I just finished my next to the last text for the Florida Teens Read book list collated by the Florida Association of Media Educators.  If you’ve been following my blog, then you already know that my high school pulls its book club books from this list.

Laura Resau teamed with María Virginia Farinango to tell a fictionalized account of Virginia’s childhood in The Queen of WaterThe Queen of Water is the tale of Virginia’s childhood as an indígena in Ecuador in the 1980s.  What struck me as I finished the book this afternoon is how much it follows what I have been studying in Women of Color feminism.

There were / are several different classes of Ecudorians:  the poor indígena, the middle class and rich indígena, and the mestizos.  The indígena are thought of as inferior, less than human and the children are often sold / stolen into child slavery.  At seven, Virginia’s parents sent her to live with another family who promised them money and monthly payments for her work.  Virginia was beaten, denied an education, and constantly told that she was stupid, that she was dirty.

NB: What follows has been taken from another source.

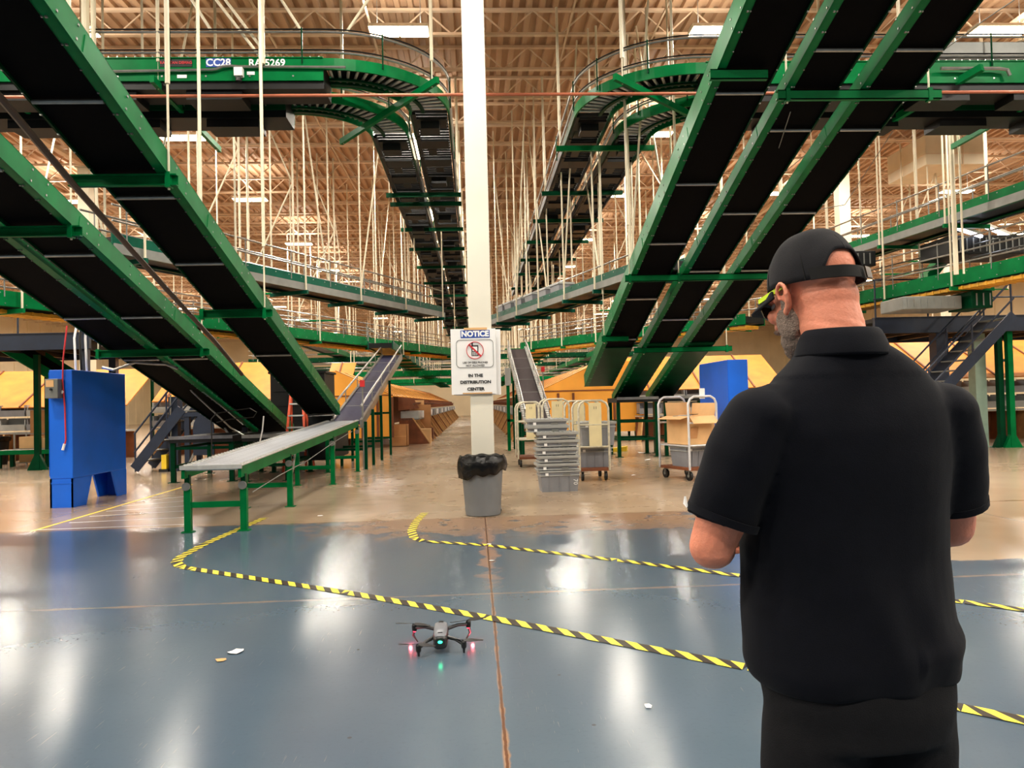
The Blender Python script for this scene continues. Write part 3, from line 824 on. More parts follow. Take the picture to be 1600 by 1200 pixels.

After Virginia escapes, around age 15, she realizes that her parents deeply regretted sending her off.  They, too, had been tricked into letting the people take her.  But through an amazing amount of work and spunk that had begun when she was enslaved, Virginia gets an education.  Her life, though, is fractured.  She is unable to combine her indígena self, with the mestiza-mimicking self, with her dishwasher self, with her student self.  She has been told who she is and what she is and who she can’t be and what she can’t be, but she says at the end of the novel that “I see that if you try to fit someone in a box, she might slip throught he seams like water and become her own river.”  By owning all of herself Virginia claims her entire self and begins to move forward with her life.